À l'intérieur du village, l'histoire « politique » est marquée par un interminable seigneurial qui se place, cette fois, sur le terrain juridique. Ce nouvel avatar débute en 1753 lorsque l'abbaye de Saint-Pierre-sur -Dives, possesseur du fief de l'Épinette., vend celui-ci au sieur Louis de Pommeraye, un riche Rouennais « écuyer, conseillé du Roy, maître ordinaire à la Cour des Comptes de Normandie », avec tous les droits qui y sont attachés. Guillaume Haillet de Couronne, seigneur de Petit-Couronne et titulaire de l'autre fief du village de Grand-Couronne, le fief Deshayes, refuse que Pommeraye se pare des prérogatives anciennement réservées à l'abbaye et qu'elle négligeait beaucoup. C'est l'affrontement, porté tout de suite par un procès qui n'a pas encore trouvé son issue en 1789. Requête, mandement, plaintes, factums, se succèdent auprès de juges qui ne semblent pas pressés de prendre parti entre jean-Baptiste Haillet et Nicolas de Pommeraye qui poursuivent la querelle de leurs pères.
Parallèlement, la vie villageoise s'organise de manière de plus en plus rigoureuse. Des assemblées d'habitants se réunissent pour examiner les comptes du receveur choisi parmi les notables, comme d'ailleurs le syndic qui les représente tous avec le curé. Les « petites écoles » sont tenues par le vicaire qui reçoit, en 1763, 220 livres par an. Date capitale : en juin-juillet 1787 est créée une nouvelle hiérarchie d'assemblées provinciales, mais aussi de paroisses. Naît ce qu'on n'appelle pas encore le conseil municipal. Curé et seigneur en font partie de droit, avec de trois à neuf membres (selon la population) élue par l'assemblée des habitants. On substitue le régime représentatif des municipalités à celui de quasi-démocratie directe des assemblées générales. L'élection de septembre-octobre porte à sa tête le syndic Guillaume Cave.
Au 18e siècle Grand-Couronne a vu apparaître de nouveaux bâtiments, par exemple la « Maison blanche » en fait le lieu de résidence des Pommeraye, rénové dans les années 1780 ; le nouveau (et actuel) presbytère : au château du Grésil, la chapelle Sainte-Catherine bénie le 5 juillet 1734 ; des maisons bourgeoises comme celles du quatre rue Clemenceau achevée en 1765. Aux Essarts sont bâties des communs et la chapelle de la maison Saint-Antoine (1757). Par ailleurs en 1704, la chapelle Saint-Marc (alors sur le territoire de Moulineaux) est réunie à l'hôpital de Bourg-Achard. En ruine, et devenue « un asile de vagabond », sa démolition est autorisée en 1764. L'actuelle croix Saint-Marc est érigée en 1772.

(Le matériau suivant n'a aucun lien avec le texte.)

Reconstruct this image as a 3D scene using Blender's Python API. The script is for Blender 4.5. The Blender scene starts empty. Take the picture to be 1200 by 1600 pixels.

L'église Saint-Martin, elle, est plutôt négligée : ainsi, ses chapelles Saint-Nicolas et Saint-Sébastien y sont interdites d'accès comme trop dangereuses, en 1739. Elle est « un peu découverte et une cloche (est) cassée », constate-t-on en 1752. L'argent manque ; ainsi un projet de « réparation urgente " à la nef, de novembre 1753, trouve-t-il sa concrétisation.
Enfin la ville de Bolbec ayant été, en juillet 1765, ravagée par un terrible incendie (800 maisons détruites), le Parlement interdit désormais de couvrir les maisons en paille ou chaume en agglomération (ce qui ne sera pas immédiatement appliqué à Grand-Couronne).